Perhaps this is never more evident than in some of the signs that we attempt to post for people's information. One such sign was posted in an office; "Would the person who took the step ladder yesterday please bring it back or further steps will be taken." This sign was hanging outside a London disco; "Smarts is the most exclusive disco in town. Everyone welcome." How about this one posted on a roadside in Cape Cod; "Caution water on road during rain." What's frightening is that there must be people who don't realize that water gets on the road when it rains. I just hope they got the message.

Sometimes warning signs caring a definite deadly message. Then the second line makes the deadliness comic relief by completely ignoring what made the first part so deadly. Like this sign at a railroad station; "Beware! To touch these wires is instant death. Anyone found doing so will be prosecuted." It kind of reminds you of the old "airplane crash on the border of the U. S. and Canada" joke. Where do you bury the survivors? Problem is, that's a joke. The railroad sign was done completely in seriocity. But did people get the message?

There are those times when the information given is conflicting without deadly consequences. Such signs can leave us with our heads wagging that there are actually people whose minds think that way. A sign outside a new town hall is just such a situation; "The town hall is closed until opening. It will remain closed after being opened. Open tomorrow." That's a definite maybe with the probably that it will never happen but is supposed to tomorrow. Such signs rise out of people who either ignore information or don't process it logically. Like the Israelites under Moses and Joshua. They had made a sea crossing like no other. They walked across the Red Sea on dry ground with two huge walls of water on either side threatening to fall in on them and crush them and drown them at the same time.

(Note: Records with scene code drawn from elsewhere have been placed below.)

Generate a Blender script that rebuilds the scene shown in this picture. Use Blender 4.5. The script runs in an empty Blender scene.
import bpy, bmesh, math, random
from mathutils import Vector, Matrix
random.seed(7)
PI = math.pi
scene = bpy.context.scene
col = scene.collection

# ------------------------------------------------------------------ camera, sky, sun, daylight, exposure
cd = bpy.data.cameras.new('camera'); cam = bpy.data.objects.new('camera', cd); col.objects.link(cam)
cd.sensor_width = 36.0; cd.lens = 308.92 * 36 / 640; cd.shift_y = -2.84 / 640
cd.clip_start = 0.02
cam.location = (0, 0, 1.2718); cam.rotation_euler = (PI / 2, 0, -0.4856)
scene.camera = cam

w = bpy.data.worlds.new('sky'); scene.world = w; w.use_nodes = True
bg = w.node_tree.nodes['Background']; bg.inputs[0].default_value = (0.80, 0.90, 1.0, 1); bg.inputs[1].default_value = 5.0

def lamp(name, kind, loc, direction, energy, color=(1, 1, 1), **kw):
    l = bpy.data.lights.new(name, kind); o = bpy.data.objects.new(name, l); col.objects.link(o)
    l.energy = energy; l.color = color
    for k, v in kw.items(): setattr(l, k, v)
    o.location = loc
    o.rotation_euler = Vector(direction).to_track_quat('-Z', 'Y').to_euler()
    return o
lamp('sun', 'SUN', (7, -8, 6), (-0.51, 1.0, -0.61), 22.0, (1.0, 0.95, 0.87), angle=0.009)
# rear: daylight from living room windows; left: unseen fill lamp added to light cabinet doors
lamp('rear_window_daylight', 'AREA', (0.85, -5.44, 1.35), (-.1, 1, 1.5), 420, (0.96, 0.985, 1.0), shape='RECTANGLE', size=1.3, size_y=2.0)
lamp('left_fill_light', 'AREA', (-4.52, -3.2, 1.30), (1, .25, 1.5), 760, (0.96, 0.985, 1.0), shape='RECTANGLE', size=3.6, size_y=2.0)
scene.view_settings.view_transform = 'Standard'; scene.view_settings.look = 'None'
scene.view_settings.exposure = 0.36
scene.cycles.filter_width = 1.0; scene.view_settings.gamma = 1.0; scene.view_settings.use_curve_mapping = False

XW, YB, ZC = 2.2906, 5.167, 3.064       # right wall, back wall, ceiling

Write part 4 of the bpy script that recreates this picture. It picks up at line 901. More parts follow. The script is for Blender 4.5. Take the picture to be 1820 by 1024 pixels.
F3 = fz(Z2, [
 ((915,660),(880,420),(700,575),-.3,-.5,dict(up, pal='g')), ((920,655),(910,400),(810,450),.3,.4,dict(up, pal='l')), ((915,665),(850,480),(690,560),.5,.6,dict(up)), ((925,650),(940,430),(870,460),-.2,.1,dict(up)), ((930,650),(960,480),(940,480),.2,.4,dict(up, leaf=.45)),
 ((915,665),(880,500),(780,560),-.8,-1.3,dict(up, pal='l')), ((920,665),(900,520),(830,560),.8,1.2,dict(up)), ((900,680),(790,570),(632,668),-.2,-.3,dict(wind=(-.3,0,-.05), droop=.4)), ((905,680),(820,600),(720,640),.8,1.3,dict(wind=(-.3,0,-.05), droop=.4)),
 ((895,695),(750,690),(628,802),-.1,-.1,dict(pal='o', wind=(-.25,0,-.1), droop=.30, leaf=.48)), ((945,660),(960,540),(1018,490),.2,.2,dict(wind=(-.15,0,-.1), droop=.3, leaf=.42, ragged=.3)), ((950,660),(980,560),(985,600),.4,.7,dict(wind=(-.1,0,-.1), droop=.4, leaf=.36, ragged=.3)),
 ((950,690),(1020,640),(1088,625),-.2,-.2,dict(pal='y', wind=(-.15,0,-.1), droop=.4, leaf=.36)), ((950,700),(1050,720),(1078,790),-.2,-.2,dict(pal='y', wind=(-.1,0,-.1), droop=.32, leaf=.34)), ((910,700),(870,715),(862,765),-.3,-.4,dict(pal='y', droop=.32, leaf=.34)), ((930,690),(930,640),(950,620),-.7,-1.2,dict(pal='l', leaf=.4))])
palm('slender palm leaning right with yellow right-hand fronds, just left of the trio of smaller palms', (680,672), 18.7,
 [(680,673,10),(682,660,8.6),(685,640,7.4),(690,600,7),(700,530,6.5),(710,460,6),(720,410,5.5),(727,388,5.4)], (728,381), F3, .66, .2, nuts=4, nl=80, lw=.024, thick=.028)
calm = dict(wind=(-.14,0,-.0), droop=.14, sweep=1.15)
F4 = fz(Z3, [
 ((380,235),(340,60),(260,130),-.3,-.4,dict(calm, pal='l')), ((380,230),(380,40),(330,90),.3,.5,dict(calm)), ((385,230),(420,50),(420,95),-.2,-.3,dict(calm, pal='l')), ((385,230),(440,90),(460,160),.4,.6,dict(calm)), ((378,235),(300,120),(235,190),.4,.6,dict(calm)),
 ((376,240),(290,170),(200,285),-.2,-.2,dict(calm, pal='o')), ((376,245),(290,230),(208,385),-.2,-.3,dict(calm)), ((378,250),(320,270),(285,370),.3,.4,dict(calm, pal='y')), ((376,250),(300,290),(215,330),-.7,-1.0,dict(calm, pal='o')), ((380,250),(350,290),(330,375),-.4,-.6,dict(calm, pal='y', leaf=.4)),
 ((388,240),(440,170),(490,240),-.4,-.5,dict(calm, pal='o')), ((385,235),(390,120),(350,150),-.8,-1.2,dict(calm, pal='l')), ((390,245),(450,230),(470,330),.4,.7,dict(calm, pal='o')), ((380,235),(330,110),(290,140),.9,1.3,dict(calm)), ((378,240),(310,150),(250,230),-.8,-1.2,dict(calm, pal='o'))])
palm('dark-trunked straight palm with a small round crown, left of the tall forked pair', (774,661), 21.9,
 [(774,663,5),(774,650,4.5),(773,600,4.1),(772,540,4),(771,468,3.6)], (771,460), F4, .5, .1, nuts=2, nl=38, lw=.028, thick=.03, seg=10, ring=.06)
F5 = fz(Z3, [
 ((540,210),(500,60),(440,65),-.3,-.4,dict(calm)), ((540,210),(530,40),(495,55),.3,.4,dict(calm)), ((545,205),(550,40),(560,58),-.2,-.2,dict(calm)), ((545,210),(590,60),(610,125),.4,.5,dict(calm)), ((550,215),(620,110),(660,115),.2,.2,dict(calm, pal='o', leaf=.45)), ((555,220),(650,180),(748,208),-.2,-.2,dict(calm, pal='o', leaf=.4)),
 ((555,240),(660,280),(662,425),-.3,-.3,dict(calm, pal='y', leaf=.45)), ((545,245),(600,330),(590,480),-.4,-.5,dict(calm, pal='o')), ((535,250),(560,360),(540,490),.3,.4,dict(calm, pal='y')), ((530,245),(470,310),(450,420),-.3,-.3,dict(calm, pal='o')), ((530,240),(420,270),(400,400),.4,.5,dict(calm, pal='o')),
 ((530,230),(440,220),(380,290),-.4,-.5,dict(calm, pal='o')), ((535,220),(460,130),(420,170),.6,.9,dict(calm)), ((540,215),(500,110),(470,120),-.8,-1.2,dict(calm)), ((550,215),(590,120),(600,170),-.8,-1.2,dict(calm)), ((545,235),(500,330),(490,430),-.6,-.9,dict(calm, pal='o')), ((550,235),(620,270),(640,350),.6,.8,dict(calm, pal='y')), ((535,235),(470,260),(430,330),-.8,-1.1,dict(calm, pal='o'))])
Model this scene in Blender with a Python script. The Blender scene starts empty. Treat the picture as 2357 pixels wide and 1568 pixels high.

When it came time to use the information they had amassed, i. e., God is in control, they completely lost it. Ten spies returned a report on the Promised Land that said the people were too big to conquer (Numbers 13:26-33). Forty years later, Joshua gave the people a statement that was deadly serious following the Israelites entering the Promised Land. He chose his words carefully (Joshua 24:14, 15) as he challenged the people to "choose whom you will serve." He left no doubt as to how he personally had processed all the information concerning God. "As for me and my house, we will serve the Lord." Get the message?